Where was he? It was hard to tell. The BBC had, correctly but perhaps impoliticly, earlier described him as “holed up in Downing Street.” Behind him was the stylised grey crest that Number 10 introduced in its last upgrade. Johnson’s spokesman later insisted that the prime minister had been “in his office area”. 

But it was quite hard to tell anything. The trouble with cloud-based technology is that you really do need a reliable internet connection. The prime minister’s appearance was blurred, his voice echoey, like a great uncle in Cornwall finally persuaded to join the family Zoom quiz. Our government’s struggle to get a decent internet connection is an ongoing mystery. Maybe Cummings was the only person who knew where to position the router. Or perhaps Dido Harding persuaded them to try TalkTalk broadband. 

Whatever the reason, as software upgrades go, this was feeling more Windows Vista than iOS 14. 

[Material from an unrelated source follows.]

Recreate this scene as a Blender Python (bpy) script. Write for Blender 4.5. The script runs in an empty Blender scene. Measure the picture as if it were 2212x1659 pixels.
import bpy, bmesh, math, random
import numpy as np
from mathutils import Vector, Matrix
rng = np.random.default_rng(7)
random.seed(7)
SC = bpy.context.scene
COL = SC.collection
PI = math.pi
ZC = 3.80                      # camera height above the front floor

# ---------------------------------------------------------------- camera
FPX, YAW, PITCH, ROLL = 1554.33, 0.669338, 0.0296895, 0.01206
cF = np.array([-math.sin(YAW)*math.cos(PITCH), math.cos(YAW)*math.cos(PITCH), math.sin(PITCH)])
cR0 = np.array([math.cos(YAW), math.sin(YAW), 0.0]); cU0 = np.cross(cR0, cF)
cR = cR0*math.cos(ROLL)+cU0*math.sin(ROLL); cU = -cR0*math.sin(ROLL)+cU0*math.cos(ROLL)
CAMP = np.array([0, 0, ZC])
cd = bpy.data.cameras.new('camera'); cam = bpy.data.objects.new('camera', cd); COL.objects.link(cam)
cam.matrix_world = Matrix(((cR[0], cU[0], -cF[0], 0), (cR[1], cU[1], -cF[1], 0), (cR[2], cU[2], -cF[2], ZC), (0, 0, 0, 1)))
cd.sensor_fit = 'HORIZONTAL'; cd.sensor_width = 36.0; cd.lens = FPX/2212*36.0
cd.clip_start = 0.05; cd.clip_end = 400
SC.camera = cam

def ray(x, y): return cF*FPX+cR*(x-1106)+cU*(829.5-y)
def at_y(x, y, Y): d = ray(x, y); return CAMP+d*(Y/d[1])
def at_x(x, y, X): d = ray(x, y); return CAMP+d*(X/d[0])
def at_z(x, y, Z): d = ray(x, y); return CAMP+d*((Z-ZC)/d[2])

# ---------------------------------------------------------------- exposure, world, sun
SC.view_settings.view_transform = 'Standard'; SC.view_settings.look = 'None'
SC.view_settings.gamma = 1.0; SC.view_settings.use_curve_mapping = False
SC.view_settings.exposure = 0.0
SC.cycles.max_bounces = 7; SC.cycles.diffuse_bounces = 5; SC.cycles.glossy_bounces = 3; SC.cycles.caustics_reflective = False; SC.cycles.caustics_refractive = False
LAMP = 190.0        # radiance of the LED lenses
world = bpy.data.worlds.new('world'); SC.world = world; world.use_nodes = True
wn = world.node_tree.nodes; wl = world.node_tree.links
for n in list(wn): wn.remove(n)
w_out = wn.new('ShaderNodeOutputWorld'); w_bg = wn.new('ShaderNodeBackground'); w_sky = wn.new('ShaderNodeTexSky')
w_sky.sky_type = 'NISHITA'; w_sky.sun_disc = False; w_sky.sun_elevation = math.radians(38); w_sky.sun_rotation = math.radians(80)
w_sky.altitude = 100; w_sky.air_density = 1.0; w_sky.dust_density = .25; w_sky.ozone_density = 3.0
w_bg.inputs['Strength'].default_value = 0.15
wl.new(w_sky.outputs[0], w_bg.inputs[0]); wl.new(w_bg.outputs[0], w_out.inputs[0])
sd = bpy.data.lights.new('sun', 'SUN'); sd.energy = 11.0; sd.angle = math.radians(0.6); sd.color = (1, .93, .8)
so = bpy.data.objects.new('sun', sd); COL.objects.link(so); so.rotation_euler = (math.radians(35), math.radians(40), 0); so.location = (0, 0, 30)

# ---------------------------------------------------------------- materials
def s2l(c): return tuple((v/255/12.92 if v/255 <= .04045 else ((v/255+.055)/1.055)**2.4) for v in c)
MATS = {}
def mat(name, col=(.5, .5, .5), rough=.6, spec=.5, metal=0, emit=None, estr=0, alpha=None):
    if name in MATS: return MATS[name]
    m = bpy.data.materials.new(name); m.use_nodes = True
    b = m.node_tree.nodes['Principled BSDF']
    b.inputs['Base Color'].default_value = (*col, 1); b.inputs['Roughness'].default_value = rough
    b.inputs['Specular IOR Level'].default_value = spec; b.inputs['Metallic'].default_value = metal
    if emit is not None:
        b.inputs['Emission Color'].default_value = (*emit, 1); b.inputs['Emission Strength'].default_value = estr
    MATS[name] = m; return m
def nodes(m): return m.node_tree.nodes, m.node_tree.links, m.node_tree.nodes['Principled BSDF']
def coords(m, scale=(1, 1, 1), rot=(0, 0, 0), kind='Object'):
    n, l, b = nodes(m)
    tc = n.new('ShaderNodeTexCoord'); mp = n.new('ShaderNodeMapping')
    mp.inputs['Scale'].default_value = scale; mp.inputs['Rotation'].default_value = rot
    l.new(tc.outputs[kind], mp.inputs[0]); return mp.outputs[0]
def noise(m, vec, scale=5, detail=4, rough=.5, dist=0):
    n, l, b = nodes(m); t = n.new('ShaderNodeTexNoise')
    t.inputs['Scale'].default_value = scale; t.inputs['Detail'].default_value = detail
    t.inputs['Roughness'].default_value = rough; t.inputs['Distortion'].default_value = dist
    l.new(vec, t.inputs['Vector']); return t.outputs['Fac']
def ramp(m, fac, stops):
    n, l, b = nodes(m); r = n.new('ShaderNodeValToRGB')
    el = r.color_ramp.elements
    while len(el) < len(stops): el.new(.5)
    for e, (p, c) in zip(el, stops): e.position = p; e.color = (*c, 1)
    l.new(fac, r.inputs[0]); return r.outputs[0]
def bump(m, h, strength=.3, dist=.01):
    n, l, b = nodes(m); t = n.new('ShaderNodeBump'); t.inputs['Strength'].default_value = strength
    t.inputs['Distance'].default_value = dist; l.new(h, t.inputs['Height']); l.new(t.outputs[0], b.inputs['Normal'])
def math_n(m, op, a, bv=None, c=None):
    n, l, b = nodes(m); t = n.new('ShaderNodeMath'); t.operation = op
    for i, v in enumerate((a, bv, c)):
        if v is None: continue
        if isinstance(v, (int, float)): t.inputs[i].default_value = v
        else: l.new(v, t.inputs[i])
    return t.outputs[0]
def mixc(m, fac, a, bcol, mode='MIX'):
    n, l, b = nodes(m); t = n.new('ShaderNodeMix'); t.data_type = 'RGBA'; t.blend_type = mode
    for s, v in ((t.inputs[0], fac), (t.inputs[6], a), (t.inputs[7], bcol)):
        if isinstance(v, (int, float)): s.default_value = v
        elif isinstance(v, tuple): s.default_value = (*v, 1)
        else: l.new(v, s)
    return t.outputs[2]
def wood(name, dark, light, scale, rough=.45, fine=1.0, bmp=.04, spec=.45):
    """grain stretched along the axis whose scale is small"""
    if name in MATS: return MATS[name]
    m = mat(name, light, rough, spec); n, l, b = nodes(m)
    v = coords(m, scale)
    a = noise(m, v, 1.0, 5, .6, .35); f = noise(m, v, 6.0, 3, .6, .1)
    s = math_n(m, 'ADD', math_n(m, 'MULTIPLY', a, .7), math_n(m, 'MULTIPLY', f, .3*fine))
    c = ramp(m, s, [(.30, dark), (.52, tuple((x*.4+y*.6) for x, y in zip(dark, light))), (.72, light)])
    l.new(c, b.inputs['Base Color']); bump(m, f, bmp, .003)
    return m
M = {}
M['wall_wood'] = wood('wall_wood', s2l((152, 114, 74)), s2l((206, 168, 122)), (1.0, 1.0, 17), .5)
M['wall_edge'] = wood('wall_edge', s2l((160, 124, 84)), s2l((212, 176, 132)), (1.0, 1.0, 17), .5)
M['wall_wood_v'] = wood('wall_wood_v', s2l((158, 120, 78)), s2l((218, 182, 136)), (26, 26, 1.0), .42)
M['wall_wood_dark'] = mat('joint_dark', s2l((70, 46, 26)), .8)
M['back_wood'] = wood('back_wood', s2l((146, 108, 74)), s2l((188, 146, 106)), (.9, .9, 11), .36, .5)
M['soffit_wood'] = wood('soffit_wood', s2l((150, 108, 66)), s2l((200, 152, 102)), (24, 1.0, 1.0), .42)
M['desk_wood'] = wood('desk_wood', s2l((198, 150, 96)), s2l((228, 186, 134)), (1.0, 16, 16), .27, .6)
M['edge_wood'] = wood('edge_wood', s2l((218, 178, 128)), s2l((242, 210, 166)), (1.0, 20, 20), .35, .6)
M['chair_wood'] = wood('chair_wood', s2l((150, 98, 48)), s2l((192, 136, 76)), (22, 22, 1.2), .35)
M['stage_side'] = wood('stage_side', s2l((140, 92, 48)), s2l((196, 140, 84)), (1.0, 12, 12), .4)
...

The new developers have also yet to fix the prime minister’s determination to answer the question he wishes he’d been asked, rather than the one he was. Labour’s Anna McMorrin wanted to know about reports the aid budget may be cut. In reply BORiS 2.0 congratulated himself on his new “green agenda” software. Keir Starmer asked whether it wouldn’t help to get people to isolate if they were entitled to better sick pay while they did so. Johnson thanked him for praising the test-and-Trace system, which he hadn’t. Natural-language processing has long been a weakness with the BORiS system.

Where BORiS 2.0 really ran into trouble, though, was his Scottish module. This has never worked well. Cummings, maverick genius that he was, is said not to have really seen the point of having a Scottish subroutine at all. The new team insist they’re committed to making the system work north of the Tweed, but the news has been full of reports that it went haywire during a private demo on Monday evening. 

Almost as soon as it was turned on, there were signs that something was wrong. The system kept asking Starmer to say that he opposed Scottish independence, with an air that suggested this was a clever question. Given that most of Starmer’s routes to becoming prime minister involve Scotland still being in the UK, the answer is obvious. 

Then Lindsay Hoyle had to correct BORiS 2.0 over his habit of referring to the SNP as “the Scottish Nationalist Party.” Gordon Brown used to do this too, but at least in those days we knew it was an insult. It’s possible Johnson thinks “nationalist” is a compliment. 

When the SNP’s leader, Ian Blackford, rose to ask if Scotland should not rise and be a nation again, it was too much for BORiS 2.0. This would mean handing power back to Brussels, he said, his circuits overloaded. Surrender! Regulations! Fisheries! 

On and on he went, seeming to be winding down but then suddenly starting up again. And just as we wondered if he had got stuck in a loop, Hoyle pulled the plug. Mid-sentence, BORiS 2.0 was silenced. 

Back to the drawing board, then, for the new team, but they shouldn’t feel too disheartened. A prime ministerial mute function is a great innovation, and I hope they keep it.